Integrated Head-Unit: An in-car infotainment head unit is a tablet-like device with a touch screen installed on the vehicle’s dashboard. The head unit serves as a seamless control center for the entertainment system with an intuitive user interface.

Heads-Up Display: Automotive heads-up display is a standard feature of high-end infotainment systems that shows real-time vehicle information on a transparent screen incorporated into the car’s windshield. The heads-up display supports the driver in decreasing distractions while driving by providing critical information such as speed, navigation maps, electronic digital cluster (information from the vehicle’s OBD port-II), temperature, and entertainment options.

High-performance DSPs and GPUs to handle numerous displays: The new generation of infotainment systems is driven by strong automotive processors optimized for sophisticated IVI systems. These automotive processors can present material across various screens (e.g., Head-up Display or Windshield, Connected Smartphones, and Head Unit), providing drivers and passengers with an enhanced in-vehicle experience.

Various Operating Systems: In-vehicle infotainment systems require operating systems that enable connection, convenience features, and additional functionalities via downloadable software applications. Android, Linux, QNX, and Windows are the market leaders in the infotainment category.

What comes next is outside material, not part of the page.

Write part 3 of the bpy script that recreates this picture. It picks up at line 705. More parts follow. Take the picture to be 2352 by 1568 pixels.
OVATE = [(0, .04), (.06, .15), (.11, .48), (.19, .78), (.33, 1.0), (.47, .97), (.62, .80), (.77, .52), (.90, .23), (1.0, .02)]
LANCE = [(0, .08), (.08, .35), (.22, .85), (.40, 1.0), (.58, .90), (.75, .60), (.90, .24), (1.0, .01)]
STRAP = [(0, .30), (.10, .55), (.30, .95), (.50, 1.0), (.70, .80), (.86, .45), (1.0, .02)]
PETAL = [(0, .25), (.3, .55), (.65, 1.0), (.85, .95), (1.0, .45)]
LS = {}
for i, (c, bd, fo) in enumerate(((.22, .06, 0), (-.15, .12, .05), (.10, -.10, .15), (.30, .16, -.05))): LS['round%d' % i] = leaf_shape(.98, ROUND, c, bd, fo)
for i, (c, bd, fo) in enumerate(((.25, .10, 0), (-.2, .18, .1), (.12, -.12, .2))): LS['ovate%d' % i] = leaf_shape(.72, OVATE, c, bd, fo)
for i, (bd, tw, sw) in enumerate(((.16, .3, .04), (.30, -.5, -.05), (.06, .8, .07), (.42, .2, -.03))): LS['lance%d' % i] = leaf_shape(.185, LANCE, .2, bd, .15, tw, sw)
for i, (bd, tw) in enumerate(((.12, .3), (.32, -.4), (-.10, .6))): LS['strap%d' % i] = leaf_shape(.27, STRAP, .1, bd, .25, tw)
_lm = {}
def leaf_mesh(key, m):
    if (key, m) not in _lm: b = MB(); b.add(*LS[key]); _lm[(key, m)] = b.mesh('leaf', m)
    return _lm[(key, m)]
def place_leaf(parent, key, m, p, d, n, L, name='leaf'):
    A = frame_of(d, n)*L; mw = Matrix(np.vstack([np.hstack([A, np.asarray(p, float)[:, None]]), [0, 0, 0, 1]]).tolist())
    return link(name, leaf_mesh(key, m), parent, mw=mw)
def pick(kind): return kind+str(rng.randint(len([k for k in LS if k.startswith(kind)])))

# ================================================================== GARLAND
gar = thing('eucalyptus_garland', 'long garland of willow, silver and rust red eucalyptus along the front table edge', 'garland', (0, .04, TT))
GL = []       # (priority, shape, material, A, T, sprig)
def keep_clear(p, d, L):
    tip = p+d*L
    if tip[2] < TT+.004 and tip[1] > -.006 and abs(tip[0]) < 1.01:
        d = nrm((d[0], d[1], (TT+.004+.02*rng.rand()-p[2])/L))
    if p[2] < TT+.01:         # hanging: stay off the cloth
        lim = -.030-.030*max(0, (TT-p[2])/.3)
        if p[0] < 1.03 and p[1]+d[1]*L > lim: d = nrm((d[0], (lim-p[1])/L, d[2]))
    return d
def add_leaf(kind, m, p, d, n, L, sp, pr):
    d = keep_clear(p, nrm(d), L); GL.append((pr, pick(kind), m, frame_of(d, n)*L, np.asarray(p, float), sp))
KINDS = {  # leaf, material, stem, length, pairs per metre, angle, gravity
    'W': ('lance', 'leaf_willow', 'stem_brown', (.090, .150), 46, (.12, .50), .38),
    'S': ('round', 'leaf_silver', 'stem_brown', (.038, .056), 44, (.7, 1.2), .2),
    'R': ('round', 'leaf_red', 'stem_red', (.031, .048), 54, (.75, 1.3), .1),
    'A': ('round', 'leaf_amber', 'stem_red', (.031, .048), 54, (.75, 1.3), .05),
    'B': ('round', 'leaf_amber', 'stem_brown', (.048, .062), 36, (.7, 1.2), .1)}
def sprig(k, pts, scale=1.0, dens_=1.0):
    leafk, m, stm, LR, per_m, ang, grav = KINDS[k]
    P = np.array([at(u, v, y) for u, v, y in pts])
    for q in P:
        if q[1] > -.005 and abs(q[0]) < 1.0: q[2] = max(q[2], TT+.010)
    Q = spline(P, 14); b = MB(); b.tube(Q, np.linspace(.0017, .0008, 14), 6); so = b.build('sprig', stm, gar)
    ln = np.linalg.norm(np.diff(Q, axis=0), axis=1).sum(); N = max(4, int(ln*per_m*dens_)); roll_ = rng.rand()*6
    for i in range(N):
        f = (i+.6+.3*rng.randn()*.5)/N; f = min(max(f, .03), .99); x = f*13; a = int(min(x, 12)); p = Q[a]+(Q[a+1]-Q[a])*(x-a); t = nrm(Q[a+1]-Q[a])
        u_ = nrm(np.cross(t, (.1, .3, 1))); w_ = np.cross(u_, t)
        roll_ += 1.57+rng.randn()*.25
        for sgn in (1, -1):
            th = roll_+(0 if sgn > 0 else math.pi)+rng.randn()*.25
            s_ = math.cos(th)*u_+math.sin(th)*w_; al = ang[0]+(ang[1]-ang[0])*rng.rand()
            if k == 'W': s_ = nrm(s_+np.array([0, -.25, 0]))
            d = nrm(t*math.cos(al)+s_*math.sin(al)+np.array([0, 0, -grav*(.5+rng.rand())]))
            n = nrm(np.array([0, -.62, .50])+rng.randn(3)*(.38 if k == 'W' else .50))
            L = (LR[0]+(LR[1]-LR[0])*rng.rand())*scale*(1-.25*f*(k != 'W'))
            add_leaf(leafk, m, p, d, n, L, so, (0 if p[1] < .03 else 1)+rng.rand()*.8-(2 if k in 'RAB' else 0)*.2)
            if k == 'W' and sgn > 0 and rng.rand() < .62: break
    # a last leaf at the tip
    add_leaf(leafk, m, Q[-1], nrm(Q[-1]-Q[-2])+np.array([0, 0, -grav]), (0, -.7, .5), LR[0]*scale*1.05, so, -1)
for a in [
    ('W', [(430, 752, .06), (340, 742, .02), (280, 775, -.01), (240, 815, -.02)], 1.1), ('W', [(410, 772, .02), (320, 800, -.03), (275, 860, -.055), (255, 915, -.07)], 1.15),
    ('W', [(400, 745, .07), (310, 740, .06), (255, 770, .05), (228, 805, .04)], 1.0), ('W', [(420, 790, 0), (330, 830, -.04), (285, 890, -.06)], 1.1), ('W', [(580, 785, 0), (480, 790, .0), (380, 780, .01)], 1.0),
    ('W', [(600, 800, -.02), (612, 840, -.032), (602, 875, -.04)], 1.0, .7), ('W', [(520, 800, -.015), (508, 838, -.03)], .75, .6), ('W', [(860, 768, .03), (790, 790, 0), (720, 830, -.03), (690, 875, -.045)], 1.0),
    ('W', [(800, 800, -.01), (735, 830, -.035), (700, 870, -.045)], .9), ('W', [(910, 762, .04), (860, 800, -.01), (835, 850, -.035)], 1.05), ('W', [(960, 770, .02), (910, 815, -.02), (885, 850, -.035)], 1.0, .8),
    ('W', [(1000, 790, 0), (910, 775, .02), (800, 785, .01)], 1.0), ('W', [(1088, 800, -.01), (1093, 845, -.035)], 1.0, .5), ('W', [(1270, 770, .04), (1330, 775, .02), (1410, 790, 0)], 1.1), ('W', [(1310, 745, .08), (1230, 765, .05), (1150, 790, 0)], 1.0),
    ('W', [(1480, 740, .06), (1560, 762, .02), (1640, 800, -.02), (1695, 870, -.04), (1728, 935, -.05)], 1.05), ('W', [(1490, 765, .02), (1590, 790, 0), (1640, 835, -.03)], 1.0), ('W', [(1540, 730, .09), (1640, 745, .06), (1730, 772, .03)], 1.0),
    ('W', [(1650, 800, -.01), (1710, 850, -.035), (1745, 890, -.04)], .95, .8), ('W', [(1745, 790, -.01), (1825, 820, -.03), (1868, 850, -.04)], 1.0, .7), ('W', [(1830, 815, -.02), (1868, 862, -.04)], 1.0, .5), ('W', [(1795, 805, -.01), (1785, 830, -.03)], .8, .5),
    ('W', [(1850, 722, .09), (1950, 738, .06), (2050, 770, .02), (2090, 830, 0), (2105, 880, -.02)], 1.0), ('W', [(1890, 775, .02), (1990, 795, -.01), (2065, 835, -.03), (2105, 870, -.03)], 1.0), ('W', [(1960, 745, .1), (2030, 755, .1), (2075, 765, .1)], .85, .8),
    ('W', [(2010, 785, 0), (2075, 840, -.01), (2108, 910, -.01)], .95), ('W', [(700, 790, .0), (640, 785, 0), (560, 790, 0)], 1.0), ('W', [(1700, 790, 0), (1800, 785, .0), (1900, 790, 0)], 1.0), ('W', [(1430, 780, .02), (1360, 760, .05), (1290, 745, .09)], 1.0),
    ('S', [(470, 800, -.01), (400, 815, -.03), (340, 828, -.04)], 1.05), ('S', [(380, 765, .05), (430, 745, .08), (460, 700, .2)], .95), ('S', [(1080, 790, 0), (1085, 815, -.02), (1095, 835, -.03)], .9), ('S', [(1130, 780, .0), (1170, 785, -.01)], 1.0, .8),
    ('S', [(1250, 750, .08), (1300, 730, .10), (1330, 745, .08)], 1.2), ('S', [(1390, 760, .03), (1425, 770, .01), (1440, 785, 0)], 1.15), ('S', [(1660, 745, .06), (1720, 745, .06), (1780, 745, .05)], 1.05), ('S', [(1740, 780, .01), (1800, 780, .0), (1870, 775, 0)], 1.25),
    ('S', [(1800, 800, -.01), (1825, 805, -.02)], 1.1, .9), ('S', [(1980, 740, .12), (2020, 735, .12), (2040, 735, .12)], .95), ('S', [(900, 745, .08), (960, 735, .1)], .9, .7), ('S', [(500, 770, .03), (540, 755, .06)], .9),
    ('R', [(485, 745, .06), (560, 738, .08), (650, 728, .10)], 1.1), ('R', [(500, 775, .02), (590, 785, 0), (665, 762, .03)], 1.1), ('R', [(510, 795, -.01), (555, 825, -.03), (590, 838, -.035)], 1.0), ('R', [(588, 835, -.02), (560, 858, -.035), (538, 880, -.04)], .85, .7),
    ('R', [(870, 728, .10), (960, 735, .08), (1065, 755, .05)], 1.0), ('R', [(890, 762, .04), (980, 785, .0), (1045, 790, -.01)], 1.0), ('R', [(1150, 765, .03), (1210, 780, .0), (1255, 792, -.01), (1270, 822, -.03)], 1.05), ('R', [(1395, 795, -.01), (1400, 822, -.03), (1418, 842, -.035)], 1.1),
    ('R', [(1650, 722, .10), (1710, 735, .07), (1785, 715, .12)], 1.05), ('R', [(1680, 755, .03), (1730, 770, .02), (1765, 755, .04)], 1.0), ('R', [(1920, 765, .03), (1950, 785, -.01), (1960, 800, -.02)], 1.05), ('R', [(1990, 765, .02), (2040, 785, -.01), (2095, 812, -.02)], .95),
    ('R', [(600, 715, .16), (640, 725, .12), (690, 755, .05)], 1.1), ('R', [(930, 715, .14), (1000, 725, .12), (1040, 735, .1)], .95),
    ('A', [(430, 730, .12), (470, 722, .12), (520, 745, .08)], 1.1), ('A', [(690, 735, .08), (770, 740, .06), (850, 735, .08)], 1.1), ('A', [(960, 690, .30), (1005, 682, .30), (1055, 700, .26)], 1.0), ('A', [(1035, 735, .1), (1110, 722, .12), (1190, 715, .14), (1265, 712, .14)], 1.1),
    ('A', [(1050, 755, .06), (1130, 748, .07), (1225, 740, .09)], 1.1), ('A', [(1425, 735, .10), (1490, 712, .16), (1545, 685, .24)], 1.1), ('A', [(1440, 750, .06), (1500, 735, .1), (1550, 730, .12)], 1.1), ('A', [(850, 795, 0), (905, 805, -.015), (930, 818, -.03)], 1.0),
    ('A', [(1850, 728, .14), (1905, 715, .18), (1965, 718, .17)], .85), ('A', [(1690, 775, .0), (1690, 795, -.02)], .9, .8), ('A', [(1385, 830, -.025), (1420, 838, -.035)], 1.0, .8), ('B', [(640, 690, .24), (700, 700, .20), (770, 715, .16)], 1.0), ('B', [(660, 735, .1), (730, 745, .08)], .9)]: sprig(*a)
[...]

Support for CAN, LVDS, and other network protocols (as required): The electrical hardware components of infotainment systems communicate via established communication protocols like CAN (Controller Area Network). CAN or other network protocol support enables microcontrollers and devices to interact in applications without a host computer.

Connectivity Modules: To link to external networks and devices, infotainment systems incorporate GPS, Wi-Fi, and Bluetooth modules. These modules provide the integration of navigation, internet connectivity, and smartphone functionality into the infotainment system.

Automotive Sensor Integration: Proximity sensors, gesture recognition sensors for sensing ambient light, camera sensors, and various in-vehicle sensors work with infotainment systems to give drivers and passengers safety-related information.